The Reserve Bank in the meantime has cut interest rates three times since June as it tries to spur hiring and investment to revive a slowing economy.

What Bloomberg’s Economists Say

The MYEFO confirms that Australia’s lopsided economic policy mix remains in place, and that the RBA continues to bear the burden of returning the economy to potential. While the economic outlook underpinning the budget has been downgraded closer toward realistic outcomes, the outlook for the unemployment rate and wages growth continues to confound, and stands in contrast to the sober low wage reality laid bare by the RBA.”

James McIntyre, economist

The downgraded wage growth estimate of 2.5% this fiscal year may still be overly optimistic. Its higher than any year-on-year result since the end of 2014 and above the central bank’s 2.3% forecast.
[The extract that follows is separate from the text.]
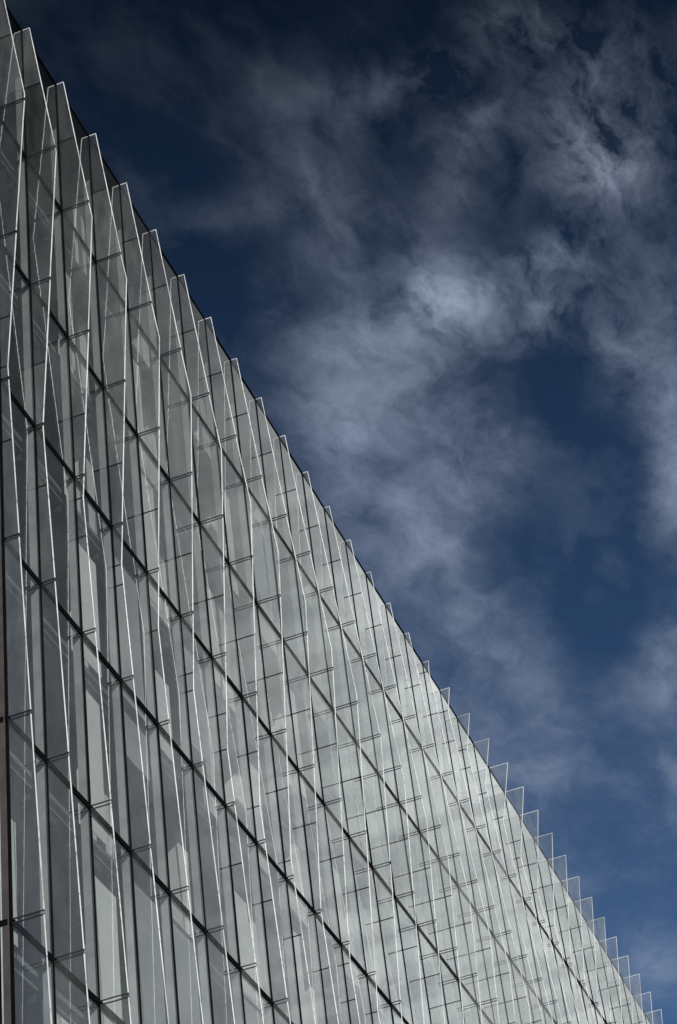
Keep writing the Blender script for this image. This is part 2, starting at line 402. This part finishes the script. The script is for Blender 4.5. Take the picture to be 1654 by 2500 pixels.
for (k, j), (dx, wd, up) in PATCH.items():
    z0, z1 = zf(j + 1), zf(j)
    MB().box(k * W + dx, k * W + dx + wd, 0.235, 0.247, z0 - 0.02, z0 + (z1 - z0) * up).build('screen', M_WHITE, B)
rnd = random.Random(5)
for i, (k, x) in enumerate(zip(KS[1:-1], XS[1:-1])):
    for j in range(0, visible_storeys(k)):
        u = rnd.random()
        if (k, j) in PATCH: pass
        elif u < 0.10:
            wd = rnd.choice((0.5, 0.75, 1.1)); x0 = x + rnd.uniform(0.05, 0.3)
            MB().box(x0, x0 + wd, 0.48, 0.492, zf(j + 1) + rnd.choice((0.0, 0.3, 1.0)), zf(j) - 0.35).build('blind', M_BLIND, B)
        elif u < 0.24:
            MB().box(x + 0.05, x + W - 0.03, 0.20, 0.206, zf(j + 1) + rnd.choice((0.1, 0.9, 1.7, 2.2)), zf(j) - 0.12).build('roller_blind', M_GREY, B)

# the return wall at the corner: pale post, black reveal, bronze panels between floor lines
cx = XS[0]
MB().box(cx - 0.024, cx + 0.02, 0.03, 0.13, 0.2, ROOF).build('corner_post', M_POST, B)
for j in range(1, NST):
    MB().box(cx - 0.030, cx + 0.018, 0.052, 2.7, zf(j) - 0.045, zf(j) + 0.045).build('corner_joint', M_DARK, B)
for j in range(0, NST):
    top, bot = zf(j) - 0.05, zf(j + 1) + 0.05
    cut = bot + (top - bot) * 0.83
    for a, b in ((top, cut + 0.015), (cut - 0.015, bot)):
        if a - b < 0.1: continue
        sw = MB().box(cx - 0.02, cx + 0.04, 0.20, 0.62, b, a)
        sw.build('metal_panel', M_PANEL, B)
        MB().box(cx - 0.02, cx + 0.04, 0.645, 2.6, b, a).build('metal_panel', M_PANEL, B)
MB().box(cx + 0.0, cx + 0.09, 0.161, 14.0, 0.2, ROOF - 0.06).build('side_wall', M_DARK, B)

# thin rods standing on the roof edge
for k, y in ((19.35, 0.5), (20.5, 0.5), (23.2, 0.5), (25.2, 0.5), (27.9, 0.5)):
    MB().rod((k * W, y, ROOF), 0.018, 0.85).build('roof_rod', M_STEEL, B)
While GDP growth has failed to reach even 2% this year, the budget has been bolstered by commodity prices that have stayed well above forecasts. Iron ore is assumed to decline toward $55 per tonne by the end of June 2020, according to the release.

S&P Global Ratings, in a statement after the budget update, reiterated that it expects the government to maintain strong fiscal settings in order to retain the economy’s AAA rating.